In formal logic, the starting point is an axiomatic system, a set of statements assumed as true (axioms) that defines a particular field. The rules of logic are then used to derive theorems within that field. The most famous example is the field of Euclidean geometry, which is built upon Euclid's axioms. When developing an axiomatic system, mathematicians want a system that is consistent, independent, and complete. For our purposes here, we can ignore independence and completeness. The crucial property is consistency: axioms within an axiomatic system should not contradict one another.

Legal analysis applies the rules of logic (for example, A implies B, B implies C, hence A implies C), but it does so outside of anything resembling an axiomatic system.
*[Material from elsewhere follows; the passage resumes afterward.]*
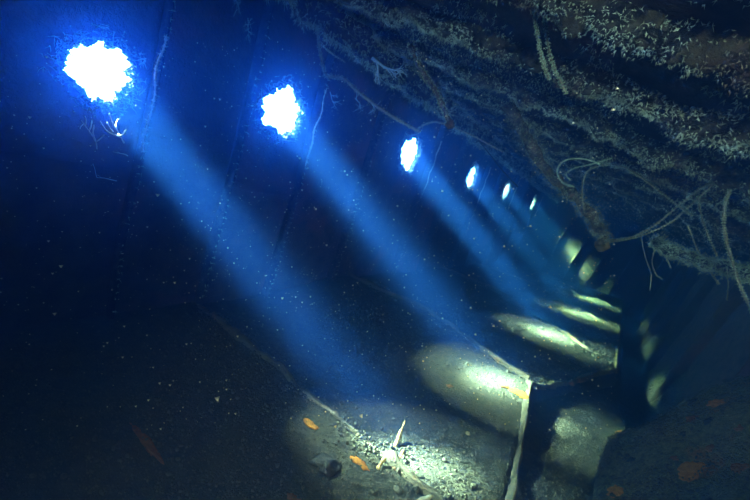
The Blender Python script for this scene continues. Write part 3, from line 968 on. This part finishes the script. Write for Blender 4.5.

Laws, statutes, and precedents vaguely resemble axioms in the sense that they are assumed to be true. But the legal system is rife with contradictions. When an axiomatic system is not consistent, it contains at least one statement that is simultaneously true and false, and from that statement one can derive an unlimited number of other statements that are simultaneously true and false. In law, one can reduce the inconsistencies by only considering those laws that are deemed relevant to a particular case. No matter which subset of laws one gets to work with, it is virtually impossible for it to be anywhere near a consistent axiomatic system. Formal logic seems doomed in legal reasoning.

In spite of their mutual resemblance, legal logic lives in a universe quite different from formal logic. Legal logic is about convincing others of the merits of a case. A legal argument is successful only if accepted by some authority, and this acceptance lasts only until a higher authority overturns it. With every decision, legal authorities help shape the nature of successful legal argument. This creates a legal logic that evolves over time and reflects the nature of the power of the state. The law is about power, not logic... Who knew?